Was bedeutet Periodenarmut?
Die Tabuisierung der Monatsblutung und Stigmatisierung von menstruierenden Menschen trägt außerdem zur sogenannten Periodenarmut bei. Der Begriff »Periodenarmut« (engl. ‚period poverty‘) beschreibt insbesondere den fehlenden Zugang zu Menstruationsprodukten, zu Aufklärung und Informationen rund um das Thema Monatsblutung sowie zu angemessenen sanitären Anlagen. Von den rund 2 Milliarden Menschen, die weltweit jeden Monat menstruieren, erleben fast 25%, also ca. 500 Millionen Menschen, Periodenarmut.
Was steckt dahinter? Periodenprodukte sind für viele Menschen zu teuer oder nicht verfügbar. Insbesondere Mädchen und Frauen in ländlichen Gebieten sowie in finanzieller Armut lebende Personen sind davon betroffen – auch im globalen Norden. Eine repräsentative Umfrage von Plan International zeigt, dass es auch in Deutschland für fast ein Viertel der Befragten finanziell schwierig ist, sich ausreichend mit Periodenprodukten wie Binden, Tampons oder Menstruationstassen einzudecken.
Fazit: Periodenarmut führt im Kern zu einer strukturellen Benachteiligung von Menstruierenden. Dabei handelt es sich bei Zugängen zu Bildung, Gesundheit oder Sanitärversorgung um Menschenrechte, die es global zu gewährleisten und zu schützen gilt.
Und was machen wir jetzt?
Was müssen wir tun, um diese universell gültigen und unentbehrlichen Rechte zu verwirklichen? Die Antwort ist genauso einfach, wie sie komplex ist: Wir müssen menstruierende Menschen aufklären, sie in ihren Bedürfnissen unterstützen und dafür sorgen, dass Periodenprodukte weltweit zugänglich und verfügbar sind.
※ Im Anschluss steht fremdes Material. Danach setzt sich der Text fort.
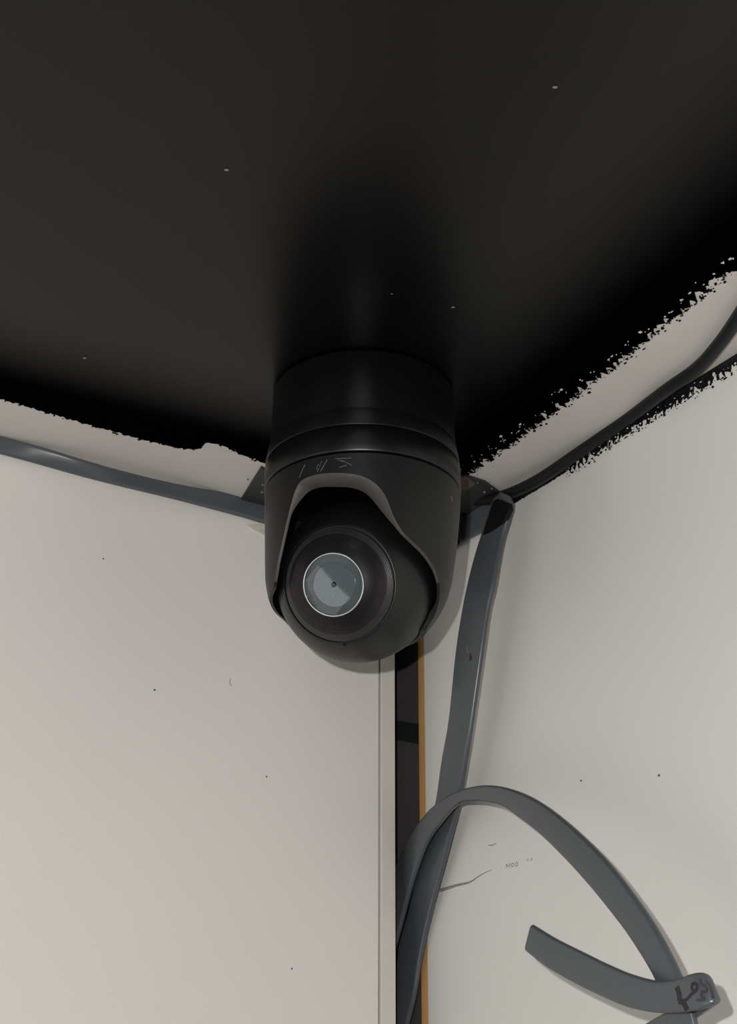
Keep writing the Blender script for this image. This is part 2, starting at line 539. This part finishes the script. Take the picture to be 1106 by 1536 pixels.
# ------------------------------------------------------------------ patch in the ceiling corner
bm = bmesh.new()  # added unseen panel, stops light leaking into the gap from behind
q = [(362, 750), (378, 724), (392, 702), (400, 707), (560, 712), (698, 714), (728, 724), (756, 744), (634, 821)]
slab(bm, [at_ceil(x, y, 0.0012) for x, y in q], UP * 0.0011)
patch = tag(obj('corner_patch', bm, M['patch']), 'dark grey patch stuck in the ceiling corner behind the camera', 'patch')
bm = bmesh.new()  # added unseen panel, stops light leaking into the gap from behind
slab(bm, [at_ceil(x, y, 0.0016) for x, y in ((690, 717), (699, 715), (714, 726), (697, 737), (688, 735))], UP * 0.0004)
obj('brown_stain', bm, M['brown'], patch)['label'] = 'worn brown stain'
for x, y, r in ((394, 727, .0006), (393, 738, .0007), (372, 719, .0005), (727, 738, .0007), (738, 733, .0005), (717, 724, .0004)):
    bm = bmesh.new()
    bmesh.ops.create_icosphere(bm, subdivisions=1, radius=r)
    bm.transform(Matrix.Translation(at_ceil(x, y, 0.0014)))
    obj('fleck', bm, M['dust_and_glint'], patch)

# ------------------------------------------------------------------ security camera
AX = Vector((-0.0022, 0.4786, 0.0))                       # axis of the mount
def axis_pt(px, py):
    """Point on the mount axis plane seen at a pixel."""
    return on_plane(px, py, AX, Vector((0, 1, 0)))
BC = axis_pt(536, 873)                                    # centre of the eye ball
ZC = BC.z
RB = 0.0284
root = bpy.data.objects.new('security_camera', None)
root.location = (AX.x, AX.y, H_CEIL)
C.objects.link(root)
tag(root, 'black ceiling security camera with a round lens eye hanging in the corner', 'security camera')
bpy.context.view_layer.update()
TO_ROOT = Matrix.Translation(-Vector(root.location))
def part(name, bm, mat, parent=root, label=None, smooth=True):
    """Mesh given in world space, stored relative to the camera's root."""
    bm.transform(TO_ROOT)
    o = obj(name, bm, mat, parent, smooth)
    if label: o['label'] = label
    return o
MAX = Matrix.Translation(Vector((AX.x, AX.y, 0)))
Z_A, Z_B, Z_C = 0.2473, 0.2399, 0.2296                    # seams, top to bottom
zt = H_CEIL - 0.0005
base = part('mounting_base', lathe([(0, zt), (0.0325, zt), (0.0333, zt - 0.0006), (0.0336, zt - 0.0012), (0.0340, Z_A + 0.0012), (0.0340, Z_A), (0, Z_A)], 128, MAX), M['plastic'])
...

Um das zu erreichen, braucht es öffentliche Aufklärungsarbeit, kulturellen Wandel, Veränderungen in der Politik, im WASH-Bereich (Water, Sanitation & Hygiene) und internationale Kooperationen. Goldeimer setzt sich als gemeinnützige GmbH dafür ein, dass saubere und sichere Sanitäranlagen für alle Menschen zugänglich sind und führt gemeinsam mit Viva con Agua das Projekt Menstruationsgesundheit und Aufklärung in Uganda durch.
Die Vision: Wir wollen nicht nur den Zugang zu sanitären Anlagen und Menstruationsprodukten verbessern, sondern die Themen rund um die Monatsblutung aktiv enttabuisieren.